Review of: Long Shot
Comédie:
Maurice Hatton

Reviewed by:
Rating:
4
On 3 août 2020
Last modified:14 août 2020

Summary:

Comment faire un film indépendant à la fin des années 70 en Grande-Bretagne ? Une satire réjouissante du milieu du cinéma avec des grands noms au générique (Wenders, Boorman, Frears,...)

Comment faire un film indépendant à la fin des années 70 en Grande-Bretagne ? Une satire réjouissante du milieu du cinéma avec des grands noms au générique (Wenders, Boorman, Frears,…)

Long Shot (1978)

Réalisé par Maurice Hatton

Ecrit par Eoin McCann d’après une histoire Maurice Hatton

Avec Charles Gormley, Neville Smith, Ann Zelda, Wim Wenders, Stephen Frears, Alan Bennett, Maurice Bulbulian, Susannah York, John Boorman, Sanford Lieberson, Bill Forsyth…

Montage : Howard Sharp / Musique : Terry Dougherty

Produit par Maurice Hatton pour Mithras Films

Comédie dramatique

UK

Charles (Charles Gormley), producteur de documentaires, et Neville (Neville Smith), scénariste télé, rêvent de sortir ensemble un premier long métrage cinéma. Leur projet intitulé « Gulf and Western » est une histoire de revanche et de gros sous dans l’univers impitoyable du pétrole à… Alberdeen en Écosse. Le pitch est audacieux et le scénario semble plaire. Afin de réunir les fonds, ils souhaitent attirer le réalisateur américain Sam Fuller. Et ça tombe bien, car une rétrospective en sa présence est organisée durant l’Edinburgh Film Festival de 1977. Mais Fuller se fait désirer et, tandis que Neville peaufine le script durant une énième séance de réécriture et lutte contre sa dépression, Charles tente d’intéresser d’autres réalisateurs au projet, de Wim Wenders à John Boorman, mais aussi un grand studio hollywoodien, la Fox (qui alors cartonne sur les écrans avec « Star Wars ») ou encore l’actrice Susannah York.

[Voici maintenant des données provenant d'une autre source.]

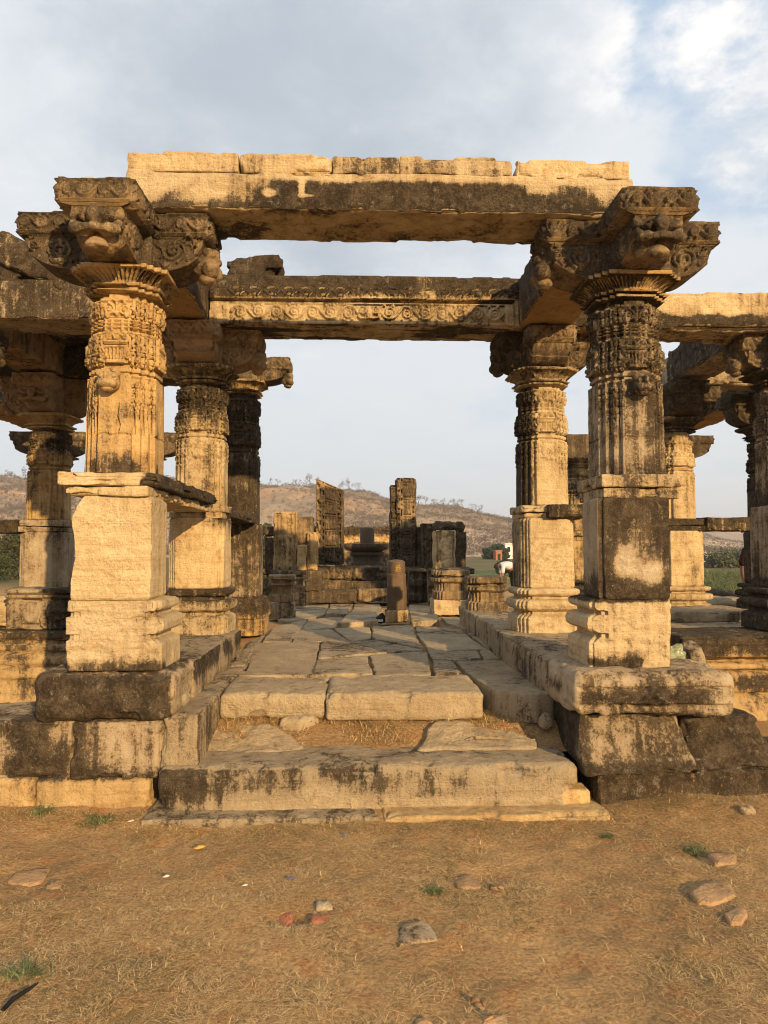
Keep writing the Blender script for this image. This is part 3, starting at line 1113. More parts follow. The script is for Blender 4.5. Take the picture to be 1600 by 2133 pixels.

« Long Shot » est une comédie dramatique aux allures de documentaire qui vous permet de voir au plus près toutes les difficultés pour faire décoller la production d’un film. Tâche d’autant plus compliquée qu’il s’agit ici d’une production indépendante et qu’à la fin des années 70, le cinéma en Grande-Bretagne est en berne. Du coup l’idée principale de Charles, le producteur du duo, est de recruter un réalisateur connu qui va séduire les potentiels investisseurs.  Après il a deux possibilités, soit monter une co-production internationale à petit budget (300.000 livres) mais à forte valeur ajoutée fiscale pour l’investisseur. Ou sinon s’adosser à un studio américain pour tourner une grosse production à un million de livres. Charles a des doutes sur cette dernière option, mais il aura quand même besoin d’un studio hollywoodien pour assurer une distribution internationale de qualité.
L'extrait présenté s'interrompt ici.